In the short term, freebies undeniably produce positive outcomes. Free bus travel can raise female workforce participation and social inclusion. Free electricity up to a threshold can protect vulnerable families from energy poverty. Loan waivers may offer temporary respite to distressed farmers. These measures can boost consumption demand, which in turn stimulates local markets. Politically, they help governments signal responsiveness to citizens’ hardships.
But the long-term implications are more complex. Economically, persistent revenue expenditure without corresponding growth in productive capacity can weaken state finances. Mounting debt limits future policy flexibility. Credit ratings may suffer, raising borrowing costs. When subsidies crowd out capital investment, the economy risks slower growth, fewer jobs, and reduced competitiveness.
Politically, the culture of freebies alters the nature of electoral competition. Elections shift from debates about governance, structural reform, and institutional accountability to auctions of promises. Instead of asking which party has a credible development roadmap, voters are nudged to compare the size of immediate benefits. This erodes policy seriousness and incentivises short-term thinking.
Socially, the implications are layered. On one hand, welfare schemes can empower marginalised communities and reduce inequality. On the other, prolonged dependency without parallel investment in skills, productivity, and employment generation may entrench a subsidy mindset. Citizens may begin to evaluate governments primarily by the scale of direct transfers rather than quality of public services. The social contract risks narrowing into transactional politics.
There is also an inter-generational dimension. Today’s borrowing to finance recurring subsidies becomes tomorrow’s debt burden. Young taxpayers inherit fiscal stress created by electoral cycles they did not shape. Sustainable welfare requires a careful balance between compassion and prudence.
None of this suggests that social support must be abandoned. India’s constitutional framework envisions a welfare state. The real question is one of design and discipline. Targeted subsidies, time-bound schemes, transparent fiscal disclosures in party manifestos, and independent assessment of financial viability can create accountability. Welfare linked to human capital — education, healthcare, skill development — produces long-term dividends rather than recurring liabilities.

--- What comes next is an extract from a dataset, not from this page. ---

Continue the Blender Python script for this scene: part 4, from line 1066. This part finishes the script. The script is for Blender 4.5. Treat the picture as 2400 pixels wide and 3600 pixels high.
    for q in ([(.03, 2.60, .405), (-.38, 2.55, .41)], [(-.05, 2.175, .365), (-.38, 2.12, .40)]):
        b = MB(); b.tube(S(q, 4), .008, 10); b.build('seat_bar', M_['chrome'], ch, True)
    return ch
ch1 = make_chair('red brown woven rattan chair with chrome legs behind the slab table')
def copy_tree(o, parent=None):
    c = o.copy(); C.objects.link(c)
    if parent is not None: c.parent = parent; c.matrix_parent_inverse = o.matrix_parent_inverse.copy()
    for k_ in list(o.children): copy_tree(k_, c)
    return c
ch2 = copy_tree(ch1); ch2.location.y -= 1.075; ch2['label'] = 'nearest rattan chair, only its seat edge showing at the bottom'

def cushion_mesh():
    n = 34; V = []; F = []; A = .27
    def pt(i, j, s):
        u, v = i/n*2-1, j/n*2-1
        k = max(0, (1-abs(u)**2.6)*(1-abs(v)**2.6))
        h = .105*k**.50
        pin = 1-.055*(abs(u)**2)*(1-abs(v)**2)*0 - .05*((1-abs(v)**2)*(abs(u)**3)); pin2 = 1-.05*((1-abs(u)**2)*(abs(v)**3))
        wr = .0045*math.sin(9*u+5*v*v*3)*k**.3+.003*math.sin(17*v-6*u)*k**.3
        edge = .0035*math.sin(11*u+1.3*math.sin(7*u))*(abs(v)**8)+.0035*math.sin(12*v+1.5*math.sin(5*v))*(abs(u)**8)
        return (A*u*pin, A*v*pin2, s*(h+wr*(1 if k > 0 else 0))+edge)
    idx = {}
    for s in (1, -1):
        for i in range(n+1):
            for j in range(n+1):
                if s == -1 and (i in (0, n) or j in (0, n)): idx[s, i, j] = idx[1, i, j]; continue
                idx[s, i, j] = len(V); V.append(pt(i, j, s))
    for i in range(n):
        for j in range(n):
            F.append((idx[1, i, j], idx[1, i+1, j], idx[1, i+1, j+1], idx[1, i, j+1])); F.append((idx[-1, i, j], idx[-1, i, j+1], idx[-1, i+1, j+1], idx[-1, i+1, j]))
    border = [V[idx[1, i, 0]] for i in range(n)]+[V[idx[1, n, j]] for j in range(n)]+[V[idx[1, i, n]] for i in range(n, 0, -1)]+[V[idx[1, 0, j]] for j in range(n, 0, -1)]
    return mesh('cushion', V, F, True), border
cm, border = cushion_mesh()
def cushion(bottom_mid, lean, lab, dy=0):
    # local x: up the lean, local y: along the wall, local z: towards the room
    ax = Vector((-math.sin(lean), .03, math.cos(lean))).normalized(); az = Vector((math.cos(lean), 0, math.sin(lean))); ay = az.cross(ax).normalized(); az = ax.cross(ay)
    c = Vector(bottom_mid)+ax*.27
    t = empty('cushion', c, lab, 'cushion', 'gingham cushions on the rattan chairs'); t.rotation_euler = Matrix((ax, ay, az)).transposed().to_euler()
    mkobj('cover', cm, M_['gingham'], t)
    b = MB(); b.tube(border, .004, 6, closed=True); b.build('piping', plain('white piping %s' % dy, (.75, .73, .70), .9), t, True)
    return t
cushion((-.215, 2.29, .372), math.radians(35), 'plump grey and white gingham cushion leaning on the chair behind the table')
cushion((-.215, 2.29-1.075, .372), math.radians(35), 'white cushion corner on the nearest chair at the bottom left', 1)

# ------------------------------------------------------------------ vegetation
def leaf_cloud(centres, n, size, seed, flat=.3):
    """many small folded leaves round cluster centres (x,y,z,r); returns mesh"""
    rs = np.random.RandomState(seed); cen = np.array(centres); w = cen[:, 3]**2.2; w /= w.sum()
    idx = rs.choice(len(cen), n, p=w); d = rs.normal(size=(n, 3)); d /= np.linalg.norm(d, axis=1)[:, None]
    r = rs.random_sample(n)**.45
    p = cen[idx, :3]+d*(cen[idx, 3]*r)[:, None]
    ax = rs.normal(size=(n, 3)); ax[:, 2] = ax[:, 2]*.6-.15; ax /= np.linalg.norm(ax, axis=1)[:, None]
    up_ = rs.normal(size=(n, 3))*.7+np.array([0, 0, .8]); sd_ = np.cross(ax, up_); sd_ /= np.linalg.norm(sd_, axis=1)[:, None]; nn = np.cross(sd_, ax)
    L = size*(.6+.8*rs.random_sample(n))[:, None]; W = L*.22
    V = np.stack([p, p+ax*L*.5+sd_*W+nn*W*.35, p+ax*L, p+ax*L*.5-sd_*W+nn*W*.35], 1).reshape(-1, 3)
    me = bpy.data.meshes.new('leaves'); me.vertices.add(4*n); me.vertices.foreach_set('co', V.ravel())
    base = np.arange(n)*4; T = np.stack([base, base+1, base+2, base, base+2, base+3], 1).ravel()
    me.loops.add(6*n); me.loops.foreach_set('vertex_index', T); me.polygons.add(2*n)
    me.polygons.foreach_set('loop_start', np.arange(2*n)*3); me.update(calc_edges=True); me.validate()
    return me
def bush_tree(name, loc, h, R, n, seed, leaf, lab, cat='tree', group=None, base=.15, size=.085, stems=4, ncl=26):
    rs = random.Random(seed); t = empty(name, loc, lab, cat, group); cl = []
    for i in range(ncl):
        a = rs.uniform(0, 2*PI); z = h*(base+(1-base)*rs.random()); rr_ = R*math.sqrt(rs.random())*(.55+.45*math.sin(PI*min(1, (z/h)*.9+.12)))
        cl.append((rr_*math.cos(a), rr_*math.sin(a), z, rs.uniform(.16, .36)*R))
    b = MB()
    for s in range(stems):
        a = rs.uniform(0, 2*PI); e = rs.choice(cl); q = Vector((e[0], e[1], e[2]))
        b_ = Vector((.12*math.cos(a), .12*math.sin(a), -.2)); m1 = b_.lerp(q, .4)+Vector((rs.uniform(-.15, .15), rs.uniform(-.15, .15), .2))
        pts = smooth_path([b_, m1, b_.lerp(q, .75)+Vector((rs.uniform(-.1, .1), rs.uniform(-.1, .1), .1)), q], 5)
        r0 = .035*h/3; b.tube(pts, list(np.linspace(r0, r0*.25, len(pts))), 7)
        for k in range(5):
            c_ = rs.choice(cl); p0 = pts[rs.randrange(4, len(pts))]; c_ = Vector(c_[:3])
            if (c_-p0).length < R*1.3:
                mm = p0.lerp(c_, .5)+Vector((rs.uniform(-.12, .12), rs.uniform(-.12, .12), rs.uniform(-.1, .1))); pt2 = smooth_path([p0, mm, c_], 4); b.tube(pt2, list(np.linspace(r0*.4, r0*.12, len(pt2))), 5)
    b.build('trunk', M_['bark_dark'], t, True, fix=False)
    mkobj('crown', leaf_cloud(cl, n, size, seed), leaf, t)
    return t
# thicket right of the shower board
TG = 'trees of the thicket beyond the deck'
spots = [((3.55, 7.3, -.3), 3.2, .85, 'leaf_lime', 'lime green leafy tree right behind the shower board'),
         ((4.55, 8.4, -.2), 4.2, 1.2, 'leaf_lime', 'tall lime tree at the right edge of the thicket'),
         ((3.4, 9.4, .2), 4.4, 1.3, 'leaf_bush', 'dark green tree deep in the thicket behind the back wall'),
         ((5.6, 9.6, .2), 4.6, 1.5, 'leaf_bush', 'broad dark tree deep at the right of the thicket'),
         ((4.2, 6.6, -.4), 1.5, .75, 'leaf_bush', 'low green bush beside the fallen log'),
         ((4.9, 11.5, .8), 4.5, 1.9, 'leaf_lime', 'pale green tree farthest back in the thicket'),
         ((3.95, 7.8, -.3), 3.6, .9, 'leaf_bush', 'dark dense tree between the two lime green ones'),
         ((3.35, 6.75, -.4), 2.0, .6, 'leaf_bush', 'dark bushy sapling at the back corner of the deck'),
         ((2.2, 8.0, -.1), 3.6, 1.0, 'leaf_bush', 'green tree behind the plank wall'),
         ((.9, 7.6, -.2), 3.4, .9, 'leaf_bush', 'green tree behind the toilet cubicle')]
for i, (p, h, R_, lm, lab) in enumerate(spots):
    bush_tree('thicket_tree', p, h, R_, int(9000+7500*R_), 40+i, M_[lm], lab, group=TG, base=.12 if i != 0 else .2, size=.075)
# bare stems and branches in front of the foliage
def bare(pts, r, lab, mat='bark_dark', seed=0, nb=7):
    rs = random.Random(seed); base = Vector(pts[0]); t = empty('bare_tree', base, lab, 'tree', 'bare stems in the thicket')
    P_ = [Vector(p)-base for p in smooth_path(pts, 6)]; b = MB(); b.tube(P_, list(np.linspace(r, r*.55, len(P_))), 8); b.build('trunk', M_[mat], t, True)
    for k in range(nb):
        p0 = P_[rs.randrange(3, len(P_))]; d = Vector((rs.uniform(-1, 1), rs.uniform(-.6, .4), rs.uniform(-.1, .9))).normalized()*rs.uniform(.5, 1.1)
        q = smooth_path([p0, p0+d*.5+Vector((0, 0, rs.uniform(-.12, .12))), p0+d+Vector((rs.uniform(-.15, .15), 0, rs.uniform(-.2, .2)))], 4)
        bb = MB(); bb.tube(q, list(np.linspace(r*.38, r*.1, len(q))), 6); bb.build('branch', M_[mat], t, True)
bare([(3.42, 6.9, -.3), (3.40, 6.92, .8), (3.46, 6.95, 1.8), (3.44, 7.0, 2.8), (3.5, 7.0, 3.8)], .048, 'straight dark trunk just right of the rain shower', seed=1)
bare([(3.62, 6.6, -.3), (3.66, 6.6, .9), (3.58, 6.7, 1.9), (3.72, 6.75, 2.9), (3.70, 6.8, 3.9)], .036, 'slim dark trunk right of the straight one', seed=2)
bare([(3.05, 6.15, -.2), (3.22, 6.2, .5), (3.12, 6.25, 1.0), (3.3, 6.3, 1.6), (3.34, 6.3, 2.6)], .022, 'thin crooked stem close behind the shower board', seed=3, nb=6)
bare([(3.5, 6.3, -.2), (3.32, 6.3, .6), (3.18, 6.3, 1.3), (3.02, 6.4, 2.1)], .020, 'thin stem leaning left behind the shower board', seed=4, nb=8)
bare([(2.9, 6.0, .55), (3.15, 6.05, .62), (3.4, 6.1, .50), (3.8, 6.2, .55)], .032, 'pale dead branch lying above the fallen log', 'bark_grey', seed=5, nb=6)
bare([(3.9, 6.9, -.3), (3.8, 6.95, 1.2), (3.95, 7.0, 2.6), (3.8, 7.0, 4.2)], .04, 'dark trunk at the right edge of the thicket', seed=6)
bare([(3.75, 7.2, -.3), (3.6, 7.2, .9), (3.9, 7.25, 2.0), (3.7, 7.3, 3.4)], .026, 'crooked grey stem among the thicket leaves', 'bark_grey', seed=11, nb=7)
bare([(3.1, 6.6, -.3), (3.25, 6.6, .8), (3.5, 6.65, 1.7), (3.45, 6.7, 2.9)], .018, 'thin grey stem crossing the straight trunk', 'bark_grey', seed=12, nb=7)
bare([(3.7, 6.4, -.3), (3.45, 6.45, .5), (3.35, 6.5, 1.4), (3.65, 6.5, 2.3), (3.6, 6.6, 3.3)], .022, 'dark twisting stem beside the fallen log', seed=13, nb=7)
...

The Supreme Court’s intervention serves as a reminder that democracy must reconcile empathy with economics. Free electricity and free bus tickets may offer immediate relief and political dividends, but without structural reform and revenue growth, they risk tightening a fiscal noose. The challenge before political parties is not whether to help citizens, but how to do so responsibly.
India’s democracy thrives on choice. But that choice must not devolve into competitive populism divorced from fiscal reality. Breaking the vicious circle requires political courage — the courage to explain costs honestly, to prioritise sustainable development over instant applause, and to treat voters not merely as beneficiaries, but as stakeholders in a shared economic future.